Die meiden weten dat natuurlijk ook en een dergelijk wij bedoelen ze niet. Ze bedoelen wij = Nederland. Voor dat wij staat het nationale team symbool en met dat team = symbool voelen zij zich verbonden. Maar deze vanzelfsprekendheid is geen reden haar zonder meer te aanvaarden. Vandaar, denk ik, dat er uiteindelijk drie vragen blijven. Was dat voetbalnationalisme altijd zo sterk of is het tegenwoordig krachtiger dan voorheen? In dat laatste geval: wat is de oorzaak daarvan? En als derde: welke rol spelen de media hierbij?

Om voor de hand liggende redenen gaat het me hier vooral om die laatste vraag. Een maand geleden merkte ik op deze plek al op dat voetbal veel internationaler is dan de verslaggeving ervan. Dat zie je bij dit kampioenschap in versterkte mate terug. Terwijl de spelers bijna zonder uitzondering wereldburgers zijn, is de verslaglegging van hun optreden als dorpsjournalistiek. Die journalistiek gaat regelmatig zo ver dat ze de sport volstrekt ondergeschikt maakt aan enge vormen van chauvinisme. Stuitend bijvoorbeeld was de wijze waarop afgelopen week de arbitrage door Kuipers van de wedstrijd Frankrijk-Zwitserland werd aangekondigd. Het leek wel of ‘wij’ poppenspelers waren die via ‘onze’ scheidsrechter in staat waren 22 voetballers naar ‘ons’ pijpen te laten dansen. Het werd daarom even pijnlijk toen ‘wij’ een discutabele penalty gaven. Gelukkig was de oplossing snel gevonden. Kuipers werd tijdelijk buiten de kring gezet.

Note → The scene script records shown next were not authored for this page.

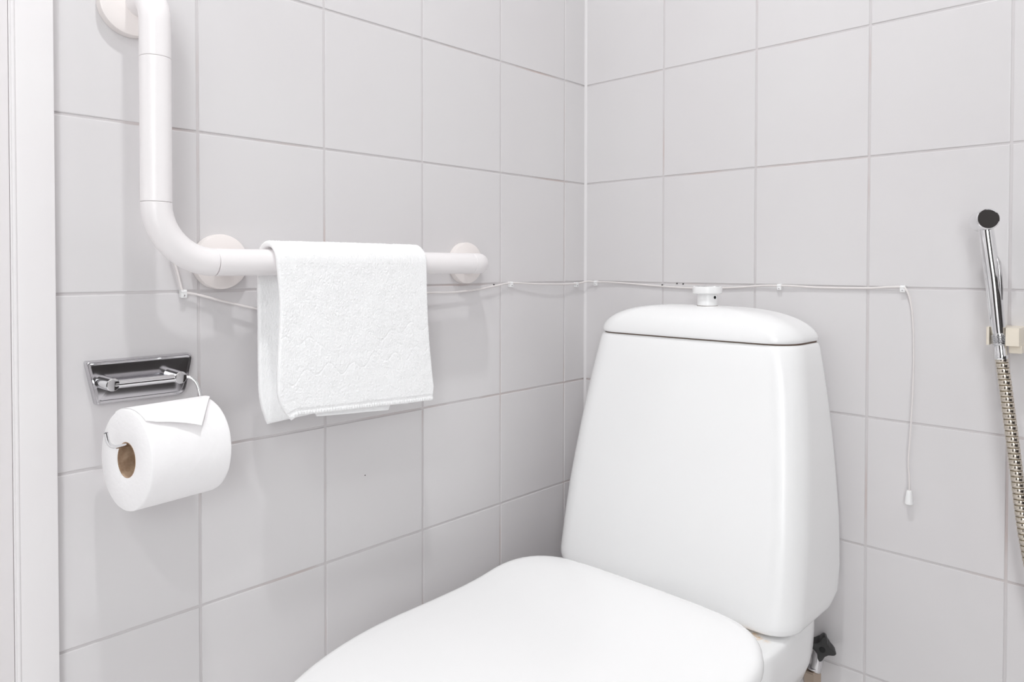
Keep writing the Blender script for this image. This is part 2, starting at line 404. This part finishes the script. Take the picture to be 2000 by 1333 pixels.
dk += [outline(TX, .188, -.02, -.284, .05, .08, 0, .02, .289), deck(.006, .312), deck(.0015, .335), deck(0, .358), deck(0, .377), deck(.0012, .3815), deck(.004, .3840), deck(.010, .3852), deck(.03, .3854)]
loft(bm, dk)
obj('bowl', bm, M['ceramic_b'], toilet, angle=60, loc=(TX, -.4, 0.0))
STAIN_VM.inputs[1].default_value = ((.452 - TX), (-.203 + .4) * 2.6, .3852 * 2.2)
# side knob and supply fitting at the rear right of the bowl
def star_knob():
    t = thing('angle_valve', 'water valve with black star handle and nickel nut, beside the toilet base', 'valve', (.485, -.03, .27))
    # star handle faces the viewer's right
    bm = bmesh.new(); c = Vector((.4955, -.036, .3140)); ax = Vector((0.35, -0.93, 0.05)).normalized()
    up = Vector((0, 0, 1)); u = (up - ax * up.dot(ax)).normalized(); w = u.cross(ax)
    def star(rad_o, rad_i, d):
        out = []
        for k in range(64):
            a = 2 * PI * k / 64; s = (0.5 + 0.5 * math.cos(4 * a)) ** 2.3
            r = rad_i + (rad_o - rad_i) * s; aa = a + math.radians(11)
            out.append(c + ax * d + (u * math.cos(aa) + w * math.sin(aa)) * r)
        return out
    loft(bm, [star(.0170, .0120, -.024), star(.0190, .0118, -.019), star(.0205, .0118, -.003), star(.0197, .0110, 0.0), star(.010, .008, .0010)])
    h = obj('handle', bm, M['black'], t, angle=35, loc=tuple(c)); h['label'] = 'black star-shaped handle'
    bm = bmesh.new(); lathe(bm, [(.0046, .001), (.0046, .0016), (.0038, .0022), (.0022, .0020)], c, ax, 20)
    o = obj('screw', bm, M['blackhole'], h, loc=tuple(c)); o['label'] = 'black cross-head screw'
    bm = bmesh.new(); tube(bm, [(.4870, -.026, .306), (.4865, -.030, .297), (.4860, -.032, .284), (.4840, -.033, .276)], .0085, 18)
    lathe(bm, [(.0070, 0), (.0095, .003), (.0095, .005)], (.4815, -.034, .2755), (0, 0, 1), 24)
    o = obj('pipe', bm, M['chrome_b'], t, loc=(.498, -.06, .3))
    bm = bmesh.new(); lathe(bm, [(.012, 0), (.0142, .002), (.0142, .020), (.012, .0225)], (.4790, -.034, .2535), (0.0, 0, 1), 6)
    o = obj('hex_nut', bm, M['brass'], t, angle=20, loc=(.489, -.066, .27)); o['label'] = 'nickel-brass hexagonal nut'
    bm = bmesh.new(); tube(bm, catmull([(.479, -.034, .256), (.479, -.034, .20), (.480, -.022, .15), (.481, -.0, .14)], 6), .006, 14)
    obj('supply_pipe', bm, M['brass'], t, loc=(.489, -.05, .2))
star_knob()

# ------------------------------------------------------------------ grab bar
BX, BY, BZ, BR = 0.0555, -0.862, 0.9163, 0.0166
ZT = 1.2185
gb = thing('grab_bar', 'white L-shaped grab bar on the left tiled wall, one upright and one level arm', 'grab bar', (0, BY, BZ))
def elbow(a, corner, b, R, n=12):
    a, c, b = Vector(a), Vector(corner), Vector(b)
    d1 = (a - c).normalized(); d2 = (b - c).normalized()
    cen = c + d1 * R + d2 * R
    return [cen - d2 * R * math.cos(t) - d1 * R * math.sin(t) for t in [PI / 2 * i / n for i in range(n + 1)]]
def seg(path, r=BR): bm = bmesh.new(); tube(bm, path, r, 40); return bm
p1 = [Vector((0.008, BY, ZT)), Vector((0.014, BY, ZT))] + elbow((0, BY, ZT), (BX, BY, ZT), (BX, BY, 1), .032) + [Vector((BX, BY, 1.1465))]
p2 = [(BX, BY, 1.1462), (BX, BY, 1.07), (BX, BY, .9842)]
p3 = [(BX, BY, .9838)] + elbow((BX, BY, 1), (BX, BY, BZ), (BX, -.7, BZ), .0665)
p4 = [(BX, -.7948, BZ), (BX, -.6, BZ), (BX, -.3745, BZ)]
p5 = [(BX, -.3742, BZ)] + elbow((BX, -.6, BZ), (BX, -.3395, BZ), (0, -.3395, BZ), .029) + [(0.008, -.3395, BZ)]
def clean(path):
    out = []
    for p in path:
        p = Vector(p)
        if not out or (p - out[-1]).length > 0.0008: out.append(p)
    return out
for nm, pth in (('elbow', p1), ('tube', p2), ('elbow', p3), ('tube', p4), ('elbow', p5)):
    bm = bmesh.new(); c = clean(pth); n = len(c)
    P = c
    # tiny shoulder so the joints between the sleeves read as fine lines
    d0 = (P[1] - P[0]).normalized() * .0006; d1 = (P[-2] - P[-1]).normalized() * .0006
    path = [P[0], P[0] + d0] + P[1:-1] + [P[-1] + d1, P[-1]]
    m_ = len(path)
    tube(bm, path, BR, 44, rfun=lambda i, m_=m_: BR - (.0005 if i in (0, m_ - 1) else 0))
    obj(nm, bm, M['bar'], gb, angle=24, loc=tuple(P[0]))
def flange(y, z):
    bm = bmesh.new(); lathe(bm, [(.0352, 0.0003), (.0352, .0085), (.0345, .0112), (.0325, .0122), (.020, .0128)], (0, y, z), (1, 0, 0), 56)
    o = obj('wall_flange', bm, M['flange'], gb, loc=(0, y, z)); return o
flange(-.8705, ZT - .004); flange(-.7660, BZ + .0008); flange(-.3395, BZ + .0008)
bm = bmesh.new(); tube(bm, [(0.0125, -.766, BZ), (BX - .014, -.766, BZ)], .0125, 24); obj('standoff', bm, M['bar'], gb, loc=(0, -.766, BZ))

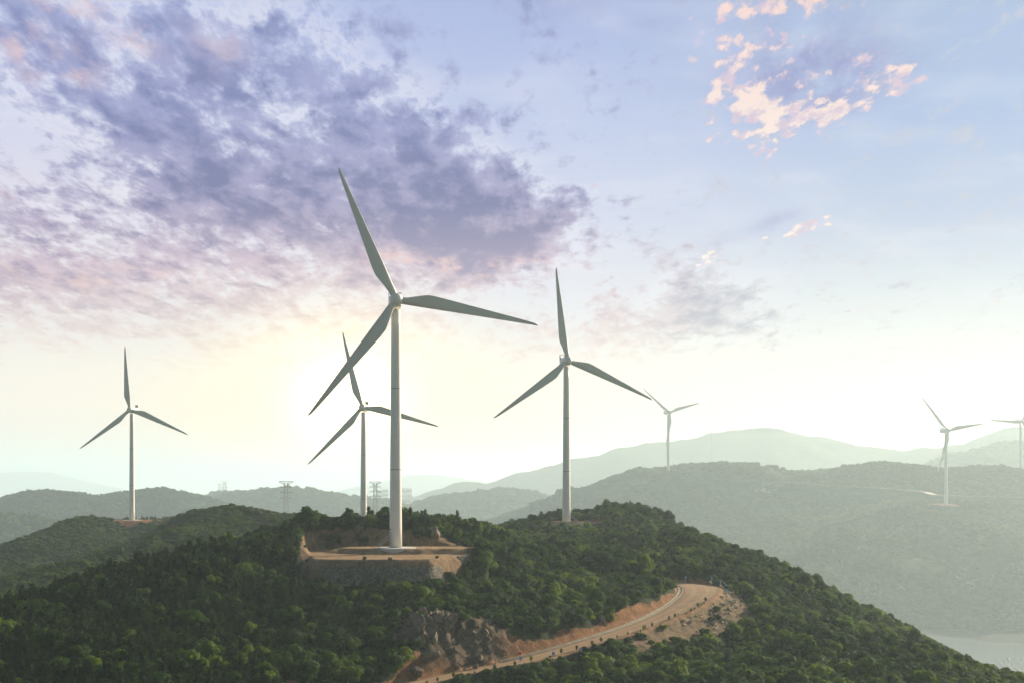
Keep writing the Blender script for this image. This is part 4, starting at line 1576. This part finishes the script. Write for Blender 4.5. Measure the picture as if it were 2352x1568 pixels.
wz = PLAT_Z - 1.75
retaining_wall([(-52.6, 352.5), (-50.4, 346.5), (-45, 342.6), (-36, 341.3), (-27, 341.4), (-20.5, 343.2), (-17.4, 347)],
               [wz] * 7, [wz - 4.5, wz - 5.5, wz - 6.5, wz - 7, wz - 7, wz - 5.5, wz - 3.5],
               'long battered grey stone retaining wall below the platform of the tallest turbine')
retaining_wall([(-15.4, 357.5), (-11.4, 361.5), (-10.0, 366), (-10.2, 373)], [PLAT_Z - .2, PLAT_Z + .2, PLAT_Z + .35, PLAT_Z + .35], [PLAT_Z - 2.5, PLAT_Z - 3, PLAT_Z - 3, PLAT_Z - 3],
               'short bright stone retaining wall at the right corner of the platform')

# ------------------------------------------------------------------ boulders
m, N, b = new_mat('granite')
tc = N.node('ShaderNodeTexCoord')
n1 = N.noise(tc.outputs['Object'], 1.4, 7, 0.65).outputs[0]
n2 = N.noise(tc.outputs['Object'], 7, 5, 0.65).outputs[0]
c = N.mix(N.smooth(n1, 0.35, 0.65), (0.115, 0.092, 0.062), (0.225, 0.18, 0.125))
c = N.mix(N.smooth(n2, 0.55, 0.7, 0, .5), c, (0.46, 0.43, 0.36))
N.l.new(c, b.inputs['Base Color'])
b.inputs['Roughness'].default_value = 0.9
bp = N.node('ShaderNodeBump')
bp.inputs['Distance'].default_value = 0.15
N.l.new(n2, bp.inputs['Height'])
N.l.new(bp.outputs[0], b.inputs['Normal'])
M_GRAN = m


def boulder_mesh(seed):
    g = np.random.default_rng(seed)
    v = ICO3[0].copy()
    for _ in range(12):
        d = g.normal(size=3)
        d /= np.linalg.norm(d)
        k = g.uniform(0.30, 0.72)
        over = v @ d - k
        v -= np.outer(np.maximum(over, 0), d) * 0.985
    v /= np.abs(v).max() * 0.9
    v += 0.07 * np.stack([fbm(v[:, 0] * 2 + v[:, 2], v[:, 1] * 2, 1, 3, seed + q) for q in range(3)], 1)
    me = bpy.data.meshes.new('boulder')
    me.from_pydata(v.tolist(), [], ICO3[1])
    me.materials.append(M_GRAN)
    me.update()
    return me


BOULD = [boulder_mesh(300 + i) for i in range(7)]
M_STONE = simple_mat('pale_loose_stone', (0.44, 0.35, 0.24), 0.9, vary=0.35, scale=1.5)
STONES = []
for me_ in BOULD[:4]:
    q_ = me_.copy()
    q_.name = 'loose_stone'
    q_.materials.clear()
    q_.materials.append(M_STONE)
    STONES.append(q_)


def boulder(u, v, sx, sy, sz, label, rz=None, sink=0.25, group=None, k=None, loc=None):
    p_ = loc or hit(u, v)  # noqa
    o = bpy.data.objects.new('boulder', BOULD[k if k is not None else random.randrange(7)])
    COL.objects.link(o)
    o.scale = (sx, sy, sz)
    o.rotation_euler = (random.uniform(-.2, .2), random.uniform(-.2, .2), rz if rz is not None else random.uniform(0, 6.28))
    o.location = (p_[0], p_[1], p_[2] + sz * (1 - 2 * sink) * 0.6)
    tag(o, label, 'rock', group)
    return o


bx, by, bz = P(942, 1190, 400)
boulder(942, 1200, 2.0, 1.8, 2.5, 'tall smooth boulder on the mound just right of the tallest tower', 0.3, k=1, loc=(bx, by, ground(bx, by) + 0.9))
boulder(822, 1222, 1.5, 1.4, 2.6, 'rock slab with a bright right edge in the cut bank left of the tallest tower', .2, k=2)
boulder(835, 1243, 1.8, 1.4, 2.2, 'broken rock at the foot of the cut bank left of the tallest tower', .9, k=3)
boulder(968, 1222, 1.6, 1.2, 1.4, 'pale ledge of rock in the cut bank right of the tallest tower', .4, k=4)
boulder(1000, 1235, 2.2, 1.5, 2.2, 'brown rock in the cut bank furthest right of the tallest tower', .1, k=5)
outc = [(905, 1375, 1.3, 1.1, 1.0, 'flat grey rock at the left end of the outcrop below the wall'),
        (925, 1368, 1.6, 1.3, 1.7, 'rounded grey rock at the top left of the outcrop below the wall'),
        (940, 1382, 1.3, 1.2, 1.6, 'grey rock in the shaded left half of the outcrop below the wall'),
        (962, 1372, 1.5, 1.3, 1.9, 'upright grey rock at the top right of the outcrop below the wall'),
        (978, 1385, 1.5, 1.3, 1.7, 'rock with a sunlit right edge in the outcrop below the wall'),
        (992, 1398, 1.0, 0.9, 1.2, 'small sunlit rock at the right end of the outcrop below the wall'),
        (930, 1412, 1.8, 1.2, 1.5, 'broad grey slab under the left half of the outcrop'),
        (950, 1432, 1.3, 1.2, 2.3, 'tall dark rock at the left edge of the brown rock face'),
        (962, 1450, 1.6, 1.3, 3.0, 'tall pale pillar of rock on the left of the brown rock face'),
        (966, 1485, 1.3, 1.1, 1.8, 'pale rock half way down the left edge of the brown rock face'),
        (985, 1512, 2.2, 1.6, 1.6, 'blocky rock beside the dark hollow low on the rock face'),
        (955, 1545, 2.0, 1.5, 1.4, 'rock beside the road below the dark hollow'),
        (1012, 1425, 1.5, 1.2, 1.5, 'brown rock high on the right of the brown rock face'),
        (1040, 1445, 1.1, 1.0, 1.7, 'upright brown rock in the middle of the brown rock face'),
        (1090, 1460, 0.9, 0.8, 1.1, 'rock at the right edge of the brown rock face'),
        (1115, 1462, 1.1, 0.9, 1.4, 'single white rock standing out on the red cut bank'),
        (1000, 1345, 1.3, 1.2, 1.5, 'grey rock in the scrub right of the stone wall'),
        (1030, 1355, 1.5, 1.3, 1.7, 'large rounded rock in the scrub right of the stone wall'),
        (1042, 1345, 0.9, 0.8, 1.5, 'rock with a bright right edge in the scrub right of the stone wall'),
        (975, 1325, 1.0, 0.9, 1.2, 'small upright rock beside the right end of the stone wall'),
        (962, 1338, 0.9, 0.8, 0.8, 'low rock below the right end of the stone wall'),
        (708, 1362, 0.8, 0.7, 0.6, 'pale stone below the left end of the stone wall'),
        (700, 1385, 0.8, 0.7, 0.6, 'pale stone in the dark scrub, second down from the wall end'),
        (702, 1410, 1.0, 0.8, 0.5, 'flat pale stone in the dark scrub, third down from the wall end'),
        (750, 1425, 0.8, 0.7, 0.6, 'pale stone alone in the dark scrub below the wall'),
        (828, 1440, 1.2, 0.8, 0.7, 'slanting pale stone in the darkest scrub below the wall'),
        (1404, 1477, 1.3, 1.0, 1.9, 'orange rock bulging from the red cut bank'),
        (1595, 1430, 1.0, .8, .7, 'pale stone in the scrub above the road bend')]
for u, v, sx, sy, sz, lab in outc:
    if v == 1477:
        u, v = 1385, 1432
    if u == 1595:
        u, v = 1600, 1290
    boulder(u, v, sx, sy, sz, lab)
# loose stones on the fill slope below the bend
cnt = 0
for _ in range(900):
    i = random.randrange(78, len(road) - 40)
    off = road[i, 3] + random.uniform(1.5, 12)
    tx, ty = road[i + 1, 0] - road[i, 0], road[i + 1, 1] - road[i, 1]
    L = math.hypot(tx, ty)
    qx, qy = road[i, 0] + ty / L * off, road[i, 1] - tx / L * off
    if qx < 24:
        continue
    q = hit_ok = (qx, qy, ground(qx, qy))
    sc_ = random.uniform(.15, .55) * (1.5 if random.random() < .15 else 1)
    o = boulder(0, 0, sc_ * 1.7, sc_, sc_ * .7, 'loose pale stone on the sunlit fill slope below the road bend', sink=0.2, group='loose stones on the fill slope', loc=q)
    o.data = STONES[cnt % 4]
    cnt += 1
    if cnt > 210:
        break

for k in range(75):
    a_, r_ = random.uniform(0, 6.28), random.random() ** .5
    qx, qy = -15 + 14 * r_ * math.cos(a_), 311 + 11 * r_ * math.sin(a_)
    sc_ = random.uniform(.25, 1.0) * (1.5 if k % 9 == 0 else 1)
    boulder(0, 0, sc_ * random.uniform(.8, 1.4), sc_, sc_ * random.uniform(.8, 1.6), 'angular brown rock strewn over the brown rock face below the stone wall', group='rocks strewn over the brown rock face', loc=(qx, qy, ground(qx, qy)))

# ------------------------------------------------------------------ road furniture
M_POST = simple_mat('white_post_paint', (0.75, 0.77, 0.80), 0.5)
M_BLUE = simple_mat('blue_sign_face', (0.16, 0.32, 0.62), 0.5)
M_RED = simple_mat('red_sign_face', (0.55, 0.05, 0.04), 0.5)


def marker(u, v, label, h=1.9, d=None, col=None):
    p_ = hit(u, v)
    if d:
        q = P(u, v, d)
        p_ = (q[0], q[1], ground(q[0], q[1]))
    t = empty('marker_post', (p_[0], p_[1], p_[2] - .1), random.uniform(-.3, .3))
    tag(t, label, 'road marker', 'marker posts along the outer edge of the dirt road')
    mb = MB()
    mb.bar((0, 0, 0), (0, 0, h), 0.07, 8)
    mb.build('post', M_POST, t)
    mb = MB()
    mb.box((0, -0.09, h - .25), (0.62, 0.04, 0.75))
    mb.build('sign_panel', col or M_BLUE, t)
    mb = MB()
    mb.bar((-.2, -.12, h - .05), (.12, -.12, h - .25), 0.04, 4)
    mb.bar((.12, -.12, h - .25), (-.2, -.12, h - .45), 0.04, 4)
    mb.build('arrow_mark', M_POST, t)
    mb = MB()
    mb.lathe([(0.3, 0), (0.3, 0.18), (.24, .2)], 12)
    mb.build('base', M_PADC, t)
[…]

Ik vind het moeilijk te zeggen of die idiotie tegenwoordig sterker is dan vroeger. Wel weet ik twee andere dingen – hoe moeilijk te bewijzen ook. Het ene is dat Nederland veel minder een eenheid is dan enkele tientallen jaren geleden. Toen was het dat ook niet, denk alleen maar aan de verzuiling, maar toch waren die zuilen als punten van één en dezelfde taart. Bovendien was het aantal ‘allochtonen’ gering. Een vorm van opgeblazen nationalisme zou destijds dus meer voor de hand hebben gelegen dan nu. Het tweede dat ik zeker weet is dat we meer dan ooit in een gemediatiseerde wereld leven. Traditionele, nieuwe en sociale media oefenen van alle kanten druk uit en die druk is onmogelijk te weerstaan. Dat geldt ook voor mijzelf want ondanks alles wat hierboven staat, doe ik onwillekeurig mee. Ik wil het niet, ik ben het ermee oneens maar toch. Media bezitten de kracht van de massa en zoals we uit de geschiedenis weten is het voor individuen welhaast onmogelijk zich aan zo’n kracht te onttrekken. Voorheen kon je eventueel nog thuisblijven, deuren en ramen dicht. Dat is in een gemediatiseerde samenleving onmogelijk. De boodschap doordringt alle muren. Of we willen of niet, we zijn stuk voor stuk veertjes in de mediastorm.